Assad’s system of repression grew as civil war raged

After he and his father were released, Zahra fled to opposition-held areas. Within a few months, security agents returned and dragged off 13 of his male relatives, including a younger brother and, again, his father.

All were killed. Zahra later recognized their bodies among photos leaked by a defector showing thousands killed in detention. Their bodies were never recovered.

Rights groups estimate at least 150,000 people went missing since anti-government protests began in 2011, most vanishing into detention facilities. Many were killed, either in mass executions or from torture and prison conditions. The exact number remains unknown.

Even before the uprising, Assad had ruled with an iron fist. But as protests turned into a civil war that would last 14 years, Assad expanded his system of repression. New detention facilities run by military, security and intelligence agencies sprung up in security compounds, military airports and under buildings.

At Branch 215, Zahra hoped to find some sign of his lost relatives. But there was nothing. At home, his aunt, Rajaa Zahra, looked at the leaked pictures of her killed children for the first time – something she had long refused to do. She lost four of her six sons in Assad’s crackdowns. Her brother, she said, lost two of his three sons.

“They were hoping to finish off all the young men of the country.”

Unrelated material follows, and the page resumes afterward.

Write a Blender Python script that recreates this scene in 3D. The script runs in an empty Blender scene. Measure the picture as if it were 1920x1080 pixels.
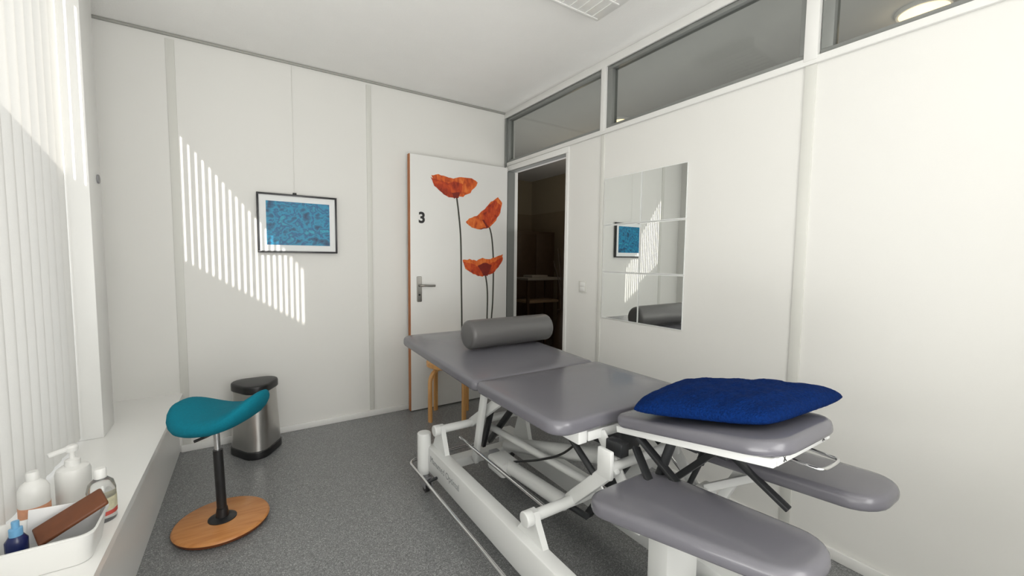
import bpy, bmesh, math, random
from mathutils import Vector, Matrix
random.seed(4)
S = bpy.context.scene
COL = S.collection
PI = math.pi
Z = Vector((0, 0, 1))
V = Vector

# ------------------------------------------------------------------ camera
CAM = V((-2.01, -3.205, 1.215))
FPX = 780.0
yaw, pitch, roll = math.radians(33.2), math.radians(3.98), 0.0112
Fh = V((math.sin(yaw), math.cos(yaw), 0))
RT = V((math.cos(yaw), -math.sin(yaw), 0))
FW = Fh * math.cos(pitch) - Z * math.sin(pitch)
UP = RT.cross(FW)
cx = (RT + UP * roll).normalized()
cy = (UP - RT * roll).normalized()
cd = bpy.data.cameras.new('camera')
cam = bpy.data.objects.new('camera', cd)
COL.objects.link(cam)
m = Matrix.Identity(4)
for i in range(3):
    m[i][0] = cx[i]; m[i][1] = cy[i]; m[i][2] = -FW[i]; m[i][3] = CAM[i]
cam.matrix_world = m
cd.sensor_width = 36
cd.lens = FPX / 1920 * 36
cd.clip_start = 0.02
S.camera = cam

def on(px, py, axis, val):
    """photo pixel -> the world point it shows on a known plane"""
    d = FW * FPX + cx * (px - 960) - cy * (py - 540)
    t = (val - CAM[axis]) / d[axis]
    return CAM + d * t

# ------------------------------------------------------------------ materials
def lin(r, g, b):
    f = lambda c: (c / 255 / 12.92) if c / 255 <= .04045 else ((c / 255 + .055) / 1.055) ** 2.4
    return (f(r), f(g), f(b))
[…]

A site believed to be a mass grave for detainees killed under Bashar al-Assad's rule is visible in Najha, south of Damascus, Syria, on Dec. 17, 2024. (AP)

Syrians were tortured with ‘the tire’ and ‘magic carpet’

The tortures had names. One was called the “magic carpet,” where a detainee was strapped to a hinged wooden plank that bends in half, folding his head to his feet, which were then beaten.

Abdul-Karim Hajeko said he endured this five times. His torturers stomped on his back during interrogations at the Criminal Security branch, and his vertebrae are still broken.

“My screams would go to heaven. Once a doctor came down from the fourth floor (to the ground floor) because of my screams,” he said.

He was also put in “the tire.” His legs were bent inside a car tire as interrogators beat his back and feet. Afterward, they ordered him to kiss the tire and thank it for teaching him “how to behave.”

Many prisoners said the tire was inflicted for rule violations -- like making noise, raising one’s head in front of guards, or praying – or for no reason at all.

Saleh Turki Yahia said a cellmate died nearly every day during the seven months in 2012 he was held at the Palestine Branch, a detention facility run by the General Intelligence Agency. He said he was given electric shocks, hanged from his wrists, beaten on his feet. He lost half his body weight and nearly tore his own skin scratching from scabies.

“They broke us,” he said, breaking into tears as he visited the Palestine Branch. “A whole generation is destroyed.”

Documents are scattered around Branch 215, a detention facility run by Bashar al-Assad's regime, in Damascus, Syria, on Dec. 17, 2024. (AP)

The mounting evidence will be used in trials

Now comes the monumental task of accounting for the missing and compiling evidence that could one day be used to prosecute Assad’s officials, whether by Syrian or international courts.

Hundreds of thousands of documents remain scattered throughout detention facilities. Some seen by the AP included transcripts of phone conversations; intelligence files on activists; and a list of hundreds of prisoners killed in detention. At least 15 mass graves have been identified around Damascus and elsewhere around the country.

A UN body known as the International Impartial and Independent Mechanism has offered to help the new interim administration in collecting, organizing and analyzing all the material. Since 2011, it has been compiling evidence and supporting investigations in over 200 criminal cases against figures in Assad’s government.

Many want answers now.

Officials cannot just declare that the missing are presumed dead, said Wafaa Mustafa, a Syrian journalist, whose father was detained and killed 12 years ago.

“No one gets to tell the families what happened without evidence, without search, without work.”